Guinn’s gamesmanship gives Gibbons’ control board appointee two terms
January 8, 2009 - 10:00 pm
Nevada’s newest Gaming Control Board member, Mark Lipparelli, is serving the shortest term in the board’s history — a mere 25 days. Lipparelli’s quirky term began Jan. 1 and ends Jan. 25.
So, is the new guy the shortest of short-timers?
Probably not. He’s more a two-termer than a short-timer.
Gov. Jim Gibbons will reappoint him to a four-year term starting Jan. 26.
Lipparelli’s term is the first one up since a law passed in 2007 changing the date the control board members’ terms begin. Instead of starting Jan. 1, they’ll begin the first Monday in January after they’re appointed. We can thank former Gov. Kenny Guinn’s head-butting with Gibbons for that, along with students at the Boyd Law School.
Guinn decided one way he’d leave his mark on Nevada was to use the time before Gibbons’ swearing in on Jan. 1, 2007, to name two control board members. One was not controversial and acceptable to Gibbons — naming Chairman Dennis Neilander to another term. The second choice was not acceptable to Gibbons. Guinn named his then-Chief of Staff Keith Munro, thereby taking away Gibbons’ right to choose. (If you recall, the two Republican governors are not bosom buddies.)
Gibbons countered by getting sworn in just after midnight New Year’s Eve in a private and unannounced ceremony, proving Guinn wasn’t the only game-playing governor in Carson City. (Gibbons ended up having three swearing-in ceremonies as governor and, with his pitiful popularity ratings, many Nevadans are wishing he’d never had even one.)
Gibbons said the midnight swearing in was necessary for security reasons so he could immediately appoint two people to top security jobs. Guess he feared terrorists might march through Washoe Valley if his own guys weren’t in office. It was not widely accepted as believable, but that was his story and he stuck with it.
More plausible was that if he were governor right at midnight, it would block Guinn’s appointment of Munro.
The flap dominated Gibbons’ first week in office and ended only when Munro accepted a job as chief of staff for Attorney General Catherine Cortez Masto. What was amusing about the governors trying to outdo each other is that, in the end, Gov. Gibbons selected the second person Gov. Guinn thought would be a good choice, Randy Sayre, chief of investigations at the control board.
Lipparelli said Tuesday he knew he’d be appointed twice, once for 25 days and once for four years, but said he hadn’t thought much about it because he was too busy preparing for his first Gaming Control Board meeting on Wednesday and today.
Did he follow the flap between Guinn and Gibbons two years ago? “Only a little bit,” Lipparelli said.
The newest member of the control board said he’s pretty serious. The 43-year-old has experience with technology, marketing and finance, which should stand him in good stead.

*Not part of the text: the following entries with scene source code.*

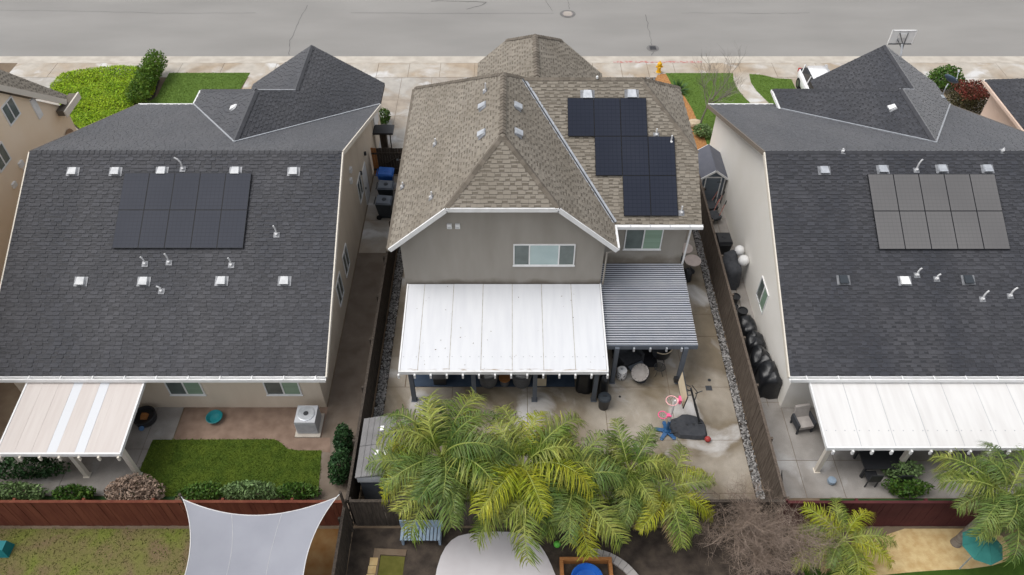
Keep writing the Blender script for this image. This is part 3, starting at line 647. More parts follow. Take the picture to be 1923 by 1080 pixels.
for (a, b, c, d_) in ((9,212,30,215),(-8,300,10,300)):
    p = on_xw((a+c)/2, (b+d_)/2-5); window_x(HF, Xw, p.y-.45, p.y+.45, p.z-.42, p.z+.42, 1, (m_glass_dk, m_glass_dk), .06)
p = on_xw(66, 205); MB().box(Xw,p.y-.12,p.z-.5,Xw+.06,p.y+.28,p.z+.5).build('shutter', m_white, HF, True)
for px, py, r in ((38,308,.16),(45,318,.06),(25,347,.14)):
    p = on_xw(px, py); MB().box(Xw,p.y-r,p.z-r*.8,Xw+.1,p.y+r,p.z+r*.8).build('wall_vent', m_white, HF, True)
p = on_xw(124, 245); ar = MB(); aw = .5; pts = [(p.y-aw,0),(p.y+aw,0)]+[(p.y+aw*math.cos(t*math.pi/10), 2.9+aw*math.sin(t*math.pi/10)) for t in range(11)]
ar.add([(Xw+.02,y,z) for y,z in pts]+[(Xw+.035,y,z) for y,z in pts], [tuple(range(len(pts),2*len(pts)))[::-1]]); ar.build('arched_opening', M('arch_shade', (.30,.20,.13), rough=.9), HF, True)
# ------------------------------------------------------------------ far-right house (hip roof corner)
HQ = thing('hip_roof_house', 'pink stucco house with charcoal hip roof cut off at right edge', 'house', (32,32,0))
roof_plane(HQ, [(26.3,24,3),(26.3,37.7,3),(31,33.4,5.9),(31,28.3,5.9)], m_shing_d, course=.17, seed=70)
roof_plane(HQ, [(26.3,37.7,3),(31,33.4,5.9),(36,33.4,5.9),(40,37.7,3)], m_shing_d, course=.17, seed=71)
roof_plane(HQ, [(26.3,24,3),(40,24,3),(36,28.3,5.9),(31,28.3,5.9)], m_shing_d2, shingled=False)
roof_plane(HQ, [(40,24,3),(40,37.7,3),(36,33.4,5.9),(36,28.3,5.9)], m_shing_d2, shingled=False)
ridge_caps(HQ, (26.3,37.7,3), (31,33.4,5.9), m_cap_d)
MB().box(26.75,24.4,-.1,39.6,37.3,2.95).build('wall', m_stucco_p, HQ, True)
MB().box(26.2,24,2.84,26.3,37.7,2.99).build('gutter', m_stucco_p, HQ, True); MB().box(26.3,37.7,2.84,40,37.82,2.99).build('gutter', m_white, HQ, True)
for y in (34.6,33.4):
    MB().box(26.66,y-.05,1.7,26.75,y+.05,1.95).build('wall_lamp', m_blade, HQ, True)
# ------------------------------------------------------------------ back yards: ground
pat = sheet('patio', [(-5.2,12.95),(9.05,12.95),(9.05,33),(7.0,33),(7.0,23.0),(3.5,22.0),(-4.2,22.0),(-4.2,33),(-5.2,33)], -.03, m_patio, .1)
def slabs(root, xs, ys, mat, z=.0, g=.011):
    for a, b in zip(xs, xs[1:]):
        for c, d in zip(ys, ys[1:]): MB().box(a+g,c+g,-.06,b-g,d-g,z+random.uniform(-.003,.003)).build('slab', mat, root)
slabs(pat, (-5.2,-2.47,.63,3.8,6.52,9.05), (12.98,14.1,16.4,18.96), m_patio)
slabs(pat, (-4.44,-2.47,.63,3.8), (18.96,22.15), m_patio); slabs(pat, (3.8,6.52,7.2), (18.96,21.7,23.6), m_patio)
slabs(pat, (7.2,9.05), (18.96,21.7,23.0,25.1,27.2,29.4,31.5), m_patio)
slabs(pat, (-5.2,-4.46), (18.96,20.6,22.2,23.7,25.3,26.9,28.5,30.1,32), m_patio)
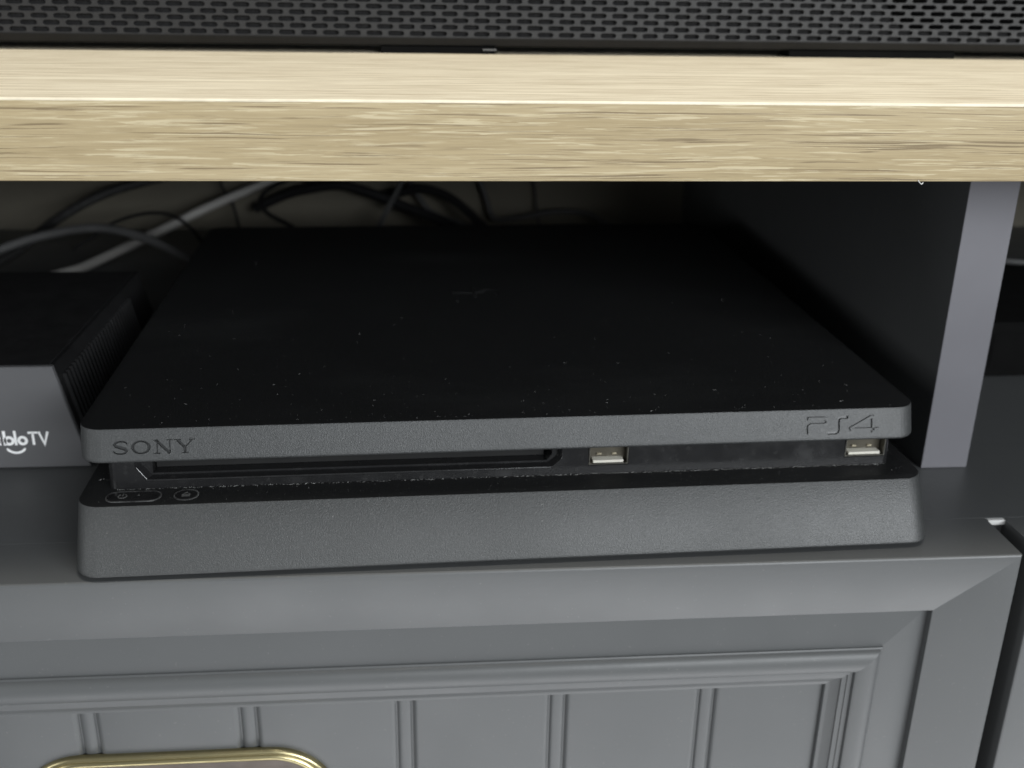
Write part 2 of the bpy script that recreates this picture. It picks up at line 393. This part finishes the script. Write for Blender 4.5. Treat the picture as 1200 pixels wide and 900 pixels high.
# lettering frame on the leaning front of the upper shell: u along x, v up the face
sl = (23.6-20.6)/(ZT-.45-ZU-1.3)
def front(u, v, dep):
    z = 34.0+v; y = 20.6+(z-ZU-1.3)*sl; return (u, y+dep, z)
GL = []   # strokes: (points, width)
hU = 4.0; u0 = -122.6; zc = -.35
def serif_letter():
    S = []
    t, b = zc+hU/2, zc-hU/2
    # S
    x = u0+2.55
    sp = [(x+1.95, t-1.05), (x+1.6, t-.55), (x+.8, t-.27), (x-.3, t-.25), (x-1.35, t-.55), (x-1.75, t-1.1), (x-1.3, t-1.6), (x, zc+.02), (x+1.35, b+1.55), (x+1.8, b+1.0), (x+1.35, b+.5), (x+.3, b+.25), (x-.8, b+.27), (x-1.7, b+.6), (x-2.1, b+1.1)]
    S.append((sp, [.35, .42, .45, .5, .62, .78, .9, .95, .9, .78, .62, .5, .45, .42, .35], False))
    # O
    x = u0+8.55; S.append((arc(x, zc, 2.45, 1.72, 0, 342, 19), [.95-.45*abs(math.sin(math.radians(18*k))) for k in range(20)], True))
    # N
    x = u0+12.6
    S += [([(x+.75, b+.12), (x+.75, t-.1)], .34, False), ([(x+.45, t-.12), (x+4.5, b+.12)], .85, False), ([(x+4.55, b+.05), (x+4.55, t-.12)], .34, False),
          ([(x-.25, b+.12), (x+1.75, b+.12)], .25, False), ([(x+3.55, t-.12), (x+5.55, t-.12)], .25, False), ([(x-.35, t-.12), (x+1.0, t-.12)], .25, False)]
    # Y
    x = u0+18.7
    S += [([(x+.55, t-.15), (x+2.75, zc-.25)], .85, False), ([(x+5.05, t-.15), (x+2.95, zc-.25)], .38, False), ([(x+2.85, zc-.1), (x+2.85, b+.12)], .85, False),
          ([(x-.35, t-.12), (x+1.75, t-.12)], .25, False), ([(x+4.1, t-.12), (x+5.85, t-.12)], .25, False), ([(x+1.8, b+.12), (x+3.9, b+.12)], .25, False)]
    return S
def ps_letters():
    S = []; q = .92; t, b = 2.35, -2.3; x = 95.4
    S.append(([(x, t), (x+5.4, t)]+arc(x+5.4, t-.95, 1.15, .95, 90, -90, 8)+[(x+1.0, t-1.95), (x+.45, t-2.15), (x+.3, t-2.6), (x+.3, b)], q, False))
    S.append(([(x+13.6, t), (x+11.4, t), (x+10.55, t-.3), (x+10.3, t-.95), (x+10.3, b+.95), (x+10.05, b+.3), (x+9.2, b), (x+6.6, b)], q, False))
    S.append(([(x+21.9, b-.02), (x+21.9, t+.1), (x+21.2, t+.1), (x+14.4, b+1.45), (x+14.6, b+1.05), (x+23.8, b+1.05)], q*.85, False))
    return S
def build_text(strokes, name, fr, lift, mat, shrink=.0):
    bm = bmesh.new()
    for pts, wd, cl in strokes: stroke(bm, pts, [v-shrink for v in wd] if isinstance(wd, list) else wd-shrink, fr, *lift, cl)
    return finish(name, bm, mat, con, 25)
cutters = []
for st in serif_letter()+ps_letters():
    bm = bmesh.new(); stroke(bm, st[0], st[1], front, -.6, .85, st[2]); c = finish('cutter', bm, M['shell'], con, 0); cutters.append(c)
cut(upper, cutters)
build_text(serif_letter(), 'engraved_lettering', front, (.8, 1.1), M['groove'], -.1)
build_text(ps_letters(), 'engraved_lettering', front, (.8, 1.1), M['groove'], -.1)
# recessed glossy band between the shells
def bandsec(z, f, i): return [(x, y, z) for x, y in rrect(125.3-i, f, 268, 3.2, 6)]
bm = bmesh.new(); loft(bm, [bandsec(ZL+.03, 21.9, 0), bandsec(ZU-.05, 23.0, .2)]); band = finish('front_band', bm, M['gloss'], con)
def bf(u, v, dep): return (u, 21.9+(v-ZL)*.116+dep, v)
def prism(ptsf, ptsb, y0, y1):
    bm = bmesh.new(); loft(bm, [[bf(u, v, y0) for u, v in ptsf], [bf(u, v, y1) for u, v in ptsb]]); return finish('cutter', bm, M['gloss'], con, 0)
# disc slot: chamfered mouth, then a deeper channel
mouth = prism([(-117.2, 26.8), (-113.6, 22.4), (12.2, 22.4), (15.6, 25.2), (15.6, 28.2), (-117.2, 28.2)], [(-115.2, 26.7), (-112.2, 23.0), (11.0, 23.0), (13.9, 25.3), (13.9, 28.0), (-115.2, 28.0)], -.4, 2.2)
chan = prism([(-112.0, 23.6), (10.6, 23.6), (12.4, 25.6), (12.4, 27.6), (-112.0, 27.6)], [(-112.0, 23.6), (10.6, 23.6), (12.4, 25.6), (12.4, 27.6), (-112.0, 27.6)], 1.8, 14)
ports = [(23.9, 37.0), (109.3, 123.2)]
pc = [prism([(a, 22.3), (b, 22.3), (b, 28.4), (a, 28.4)], [(a, 22.3), (b, 22.3), (b, 28.4), (a, 28.4)], -.5, 13) for a, b in ports]
cut(band, [mouth, chan]+pc)
bm = bmesh.new(); bbox(bm, -111.6, 10.2, 28.6, 34, 23.7, 27.4); finish('disc_slot', bm, M['rubber'], con)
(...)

Gibbons did not seek the change in the law leading to Lipparelli’s diminutive term. Six students of the 2007 Gaming Law Policy Seminar at the Boyd School of Law argued for its passage — Lauren Pena, William Devine, Charles Rainey, Michelle L’Hommedieu, Quinton Singleton and Brandon McDonald, the gaming law legislative team.
Their instructor, attorney Bob Faiss, said they were inspired by a column by Jeff Simpson, business editor of the Las Vegas Sun, who suggested changing the terms of the control board members so the conflicting appointments by criss-crossing governors wouldn’t occur again.
The terms of Neilander and Sayre will expire Dec. 31, 2010, so their seats will also have a double-appointment process. The constitution limited the terms to four years, so it wasn’t possible to just change the dates and extend the outgoing members’ terms by a month.
Guinn wasn’t the only governor to try to undercut his successor by saddling the next governor with unwanted appointees. Gov. Grant Sawyer did it 40 years earlier; he just didn’t have the audacity to try it for such a major appointment as a gaming regulator, one of the key appointments for any governor.
No future governor, including Gibbons, can try to extend his influence past his term by foisting his choice for the control board on the next governor.
In fairness, that’s not a bad thing.